Mr. David Kappos, the Under Secretary of Commerce for Intellectual Property and Director of the USPTO visited JIPA on November 11, 2009. He was nominated this position by President Barack Obama last June. When he worked at IBM, he was a member of Industry Trilateral Meeting, which has suggested and requested harmonization and efficient Patent practice since early 1990S’. It is still fresh in our minds that he took back USPTO’s some new rules which are now pending for validity.

He emphasized that Japanese applicants should use Patent Prosecution Highway(PPH), according following data;

1)PPH applications have higher rate of granting patent
The percentage of granting patent for PPH application is more than 90% , compare to normal one’s 44%.

2) PPH application requires less Office Action
The Normal application requires two times Office Action on average, compare to PPH’s 1.7 times. This means decreasing costs.

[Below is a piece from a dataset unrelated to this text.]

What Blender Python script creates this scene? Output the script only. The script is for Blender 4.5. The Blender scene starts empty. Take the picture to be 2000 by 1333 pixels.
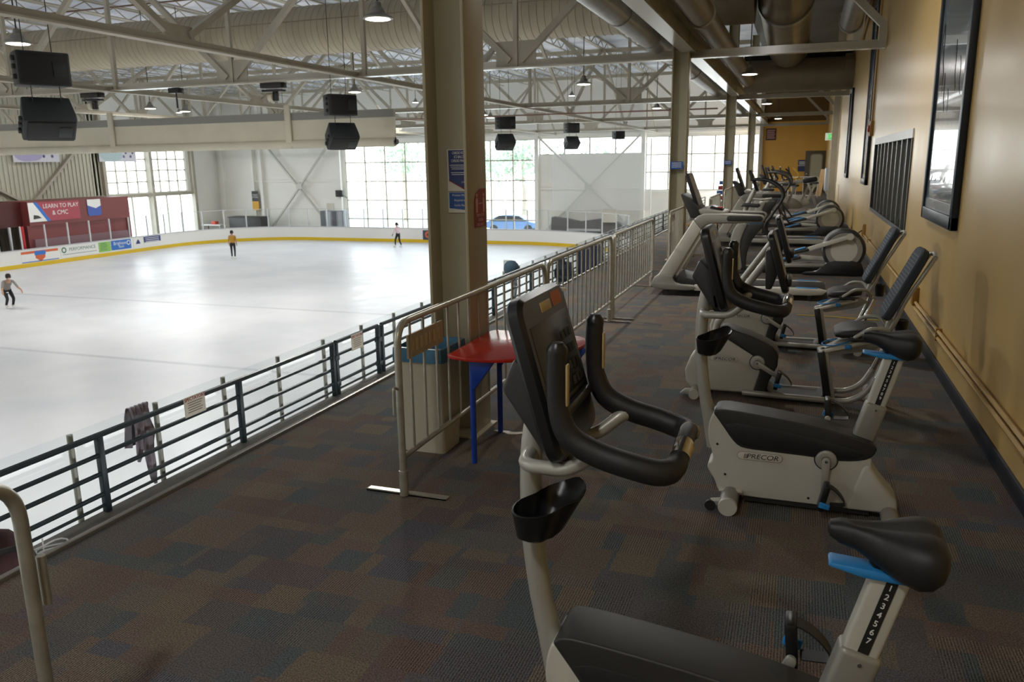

3) Period up to the First Action is surprisingly short
the Normal application takes 25 months though, PPH application takes only a few month.

In addition, Mr. Kappos introduced about “the First Action Interview Pilot Program”. Under the program, participants are permitted to conduct an interview with the examiner after reviewing a Pre-Interview Communication providing the results of a prior art search conducted by the examiner. Participants in the program can have the opportunity to resolve patentability issues one-on-one with the examiner at the beginning of the prosecution process. The Pilot increases 6-fold in patent granting rate. So he urged as many of Japanese applicants as possible to use the Pilot Program, because this will eventually result in the cost reduction.
Finally, he told us that Japanese applicants should take great care of translation quality, especially on claims.


Note) When the specification has poor translation quality, your invention is understood well neither by examiner nor by judge. This will threaten that you would not implement your high cost IPR.